It’s Not About the Internet

There’s been a lot of talk about the student who took his life after having a romantic encounter broadcast over the internet by his so-called friends.

In all the uproar, people seem to be missing the point.

Obviously, what happened to this student was a severe case. But this level of bullying happens all the time. We’re hearing about it this time because of the internet. Things like this, and much worse, are suffered by kids all over.

These students were not stupid. They were sophisticated enough to know what they were doing, and that it would upset their classmate. They posted the most private moments of this young man’s life online, holding him up to ridicule.  This was a shy, sensitive boy, and they knew that.

He wouldn’t have been a target if he were the school stud. And you can bet that he wouldn’t have been a target if he wasn’t gay. The whole intent was to degrade and humiliate him.

Someone’s going to have to figure out if it’s a hate crime. Did they think this boy would kill himself? Maybe not. But I doubt they really cared.

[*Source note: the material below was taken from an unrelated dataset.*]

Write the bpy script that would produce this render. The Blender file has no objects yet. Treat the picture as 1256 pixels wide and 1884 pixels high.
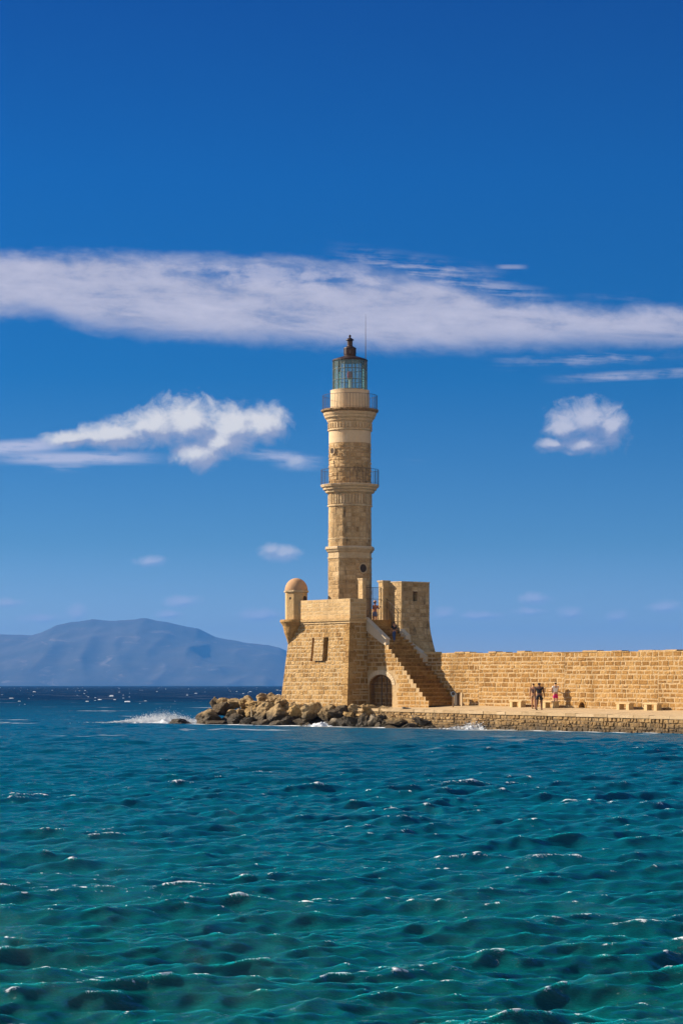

No one talks about bullying. People look at it as a rite of passage, that you should toughen up and get over.

That’s not right.

As a society we have to remember that children – anyone’s kids- are led by example. What does it say about us as a society when it’s okay to beat people, taunt them, or do things to humiliate others because they aren’t like you?  I think as adults we need to take a serious look at what values – or lack of them – are being passed down.

That’s not to say that everyone’s children are bad. We could say that this pair at Rutgers are just spoiled brats, but it is likely that there are a lot of people that think like these two. And not just young people, but adults as well. People who have lived long enough to supposedly know better.

What happened to showing a little empathy?  And why do some people think it’s fun to enjoy someone else’s pain?

The problem isn’t that they were able to post the video on the internet. The problem is they did it, knowing that they could potentially ruin someone’s life. A friend’s life. And they didn’t care.


One thought on “It’s Not About the Internet

  1. Thanks, Lori, for helping people open their eyes to what should be obvious. I’ve seen numerous stories recently about this brand of violence, but I don’t believe that we have an unusual rash of such events. We just have more headlines than usual. Maybe that’s a good thing, because people are seeing what they might otherwise avoid. Another thought: it’s true that bullies and their ilk, besides looking for those who are less powerful or less violent in using their power, often target people who they percieve as not like them. But the old saw applies: people hate what they most fear inside themselves.

    Thanks again for a thoughtful post.